▶ **To be done**
Give back exactly the lines from the start of the listing to the line containing "mb = MB(); mb.cyl((x, -.1, z), (x, -.124, z), .0068, 20);", inclusive, and nothing beyond them.

::::

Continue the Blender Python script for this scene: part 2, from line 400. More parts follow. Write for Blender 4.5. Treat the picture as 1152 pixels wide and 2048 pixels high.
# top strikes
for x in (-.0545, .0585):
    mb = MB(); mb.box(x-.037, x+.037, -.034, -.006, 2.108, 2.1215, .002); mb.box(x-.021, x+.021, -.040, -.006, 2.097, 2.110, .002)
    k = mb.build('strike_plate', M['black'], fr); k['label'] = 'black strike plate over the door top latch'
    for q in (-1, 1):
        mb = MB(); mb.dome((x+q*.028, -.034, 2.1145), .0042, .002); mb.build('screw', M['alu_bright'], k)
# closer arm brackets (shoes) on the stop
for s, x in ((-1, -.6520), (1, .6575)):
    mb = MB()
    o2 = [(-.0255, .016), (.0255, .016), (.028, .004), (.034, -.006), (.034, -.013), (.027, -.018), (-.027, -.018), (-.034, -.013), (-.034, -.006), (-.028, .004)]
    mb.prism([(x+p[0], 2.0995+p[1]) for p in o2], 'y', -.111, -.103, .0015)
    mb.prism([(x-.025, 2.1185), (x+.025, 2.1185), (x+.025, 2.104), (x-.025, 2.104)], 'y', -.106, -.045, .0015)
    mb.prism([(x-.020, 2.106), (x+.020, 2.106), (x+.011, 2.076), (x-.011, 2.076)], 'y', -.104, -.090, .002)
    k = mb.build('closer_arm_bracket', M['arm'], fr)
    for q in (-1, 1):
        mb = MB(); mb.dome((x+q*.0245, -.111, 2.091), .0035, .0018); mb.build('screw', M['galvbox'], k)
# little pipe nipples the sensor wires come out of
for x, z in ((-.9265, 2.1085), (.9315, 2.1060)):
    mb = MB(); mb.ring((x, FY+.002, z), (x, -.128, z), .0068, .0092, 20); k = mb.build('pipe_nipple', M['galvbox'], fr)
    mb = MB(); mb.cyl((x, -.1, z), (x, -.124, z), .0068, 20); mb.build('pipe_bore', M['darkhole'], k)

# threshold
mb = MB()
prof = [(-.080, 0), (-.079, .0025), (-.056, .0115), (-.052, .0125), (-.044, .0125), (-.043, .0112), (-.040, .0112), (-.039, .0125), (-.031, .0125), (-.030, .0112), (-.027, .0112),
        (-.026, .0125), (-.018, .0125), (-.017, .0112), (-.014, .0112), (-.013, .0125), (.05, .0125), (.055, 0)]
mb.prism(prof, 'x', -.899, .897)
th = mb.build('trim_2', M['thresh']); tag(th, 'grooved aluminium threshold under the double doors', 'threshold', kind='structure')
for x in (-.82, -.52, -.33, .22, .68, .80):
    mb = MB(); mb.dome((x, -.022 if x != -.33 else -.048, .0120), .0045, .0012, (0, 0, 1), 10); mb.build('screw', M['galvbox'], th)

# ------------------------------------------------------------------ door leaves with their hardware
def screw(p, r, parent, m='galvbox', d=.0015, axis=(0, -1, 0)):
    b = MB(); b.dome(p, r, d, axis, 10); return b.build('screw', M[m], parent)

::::

▶ **Task output**
Continue the Blender Python script for this scene: part 2, from line 400. More parts follow. Write for Blender 4.5. Treat the picture as 1152 pixels wide and 2048 pixels high.
# top strikes
for x in (-.0545, .0585):
    mb = MB(); mb.box(x-.037, x+.037, -.034, -.006, 2.108, 2.1215, .002); mb.box(x-.021, x+.021, -.040, -.006, 2.097, 2.110, .002)
    k = mb.build('strike_plate', M['black'], fr); k['label'] = 'black strike plate over the door top latch'
    for q in (-1, 1):
        mb = MB(); mb.dome((x+q*.028, -.034, 2.1145), .0042, .002); mb.build('screw', M['alu_bright'], k)
# closer arm brackets (shoes) on the stop
for s, x in ((-1, -.6520), (1, .6575)):
    mb = MB()
    o2 = [(-.0255, .016), (.0255, .016), (.028, .004), (.034, -.006), (.034, -.013), (.027, -.018), (-.027, -.018), (-.034, -.013), (-.034, -.006), (-.028, .004)]
    mb.prism([(x+p[0], 2.0995+p[1]) for p in o2], 'y', -.111, -.103, .0015)
    mb.prism([(x-.025, 2.1185), (x+.025, 2.1185), (x+.025, 2.104), (x-.025, 2.104)], 'y', -.106, -.045, .0015)
    mb.prism([(x-.020, 2.106), (x+.020, 2.106), (x+.011, 2.076), (x-.011, 2.076)], 'y', -.104, -.090, .002)
    k = mb.build('closer_arm_bracket', M['arm'], fr)
    for q in (-1, 1):
        mb = MB(); mb.dome((x+q*.0245, -.111, 2.091), .0035, .0018); mb.build('screw', M['galvbox'], k)
# little pipe nipples the sensor wires come out of
for x, z in ((-.9265, 2.1085), (.9315, 2.1060)):
    mb = MB(); mb.ring((x, FY+.002, z), (x, -.128, z), .0068, .0092, 20); k = mb.build('pipe_nipple', M['galvbox'], fr)
    mb = MB(); mb.cyl((x, -.1, z), (x, -.124, z), .0068, 20); mb.build('pipe_bore', M['darkhole'], k)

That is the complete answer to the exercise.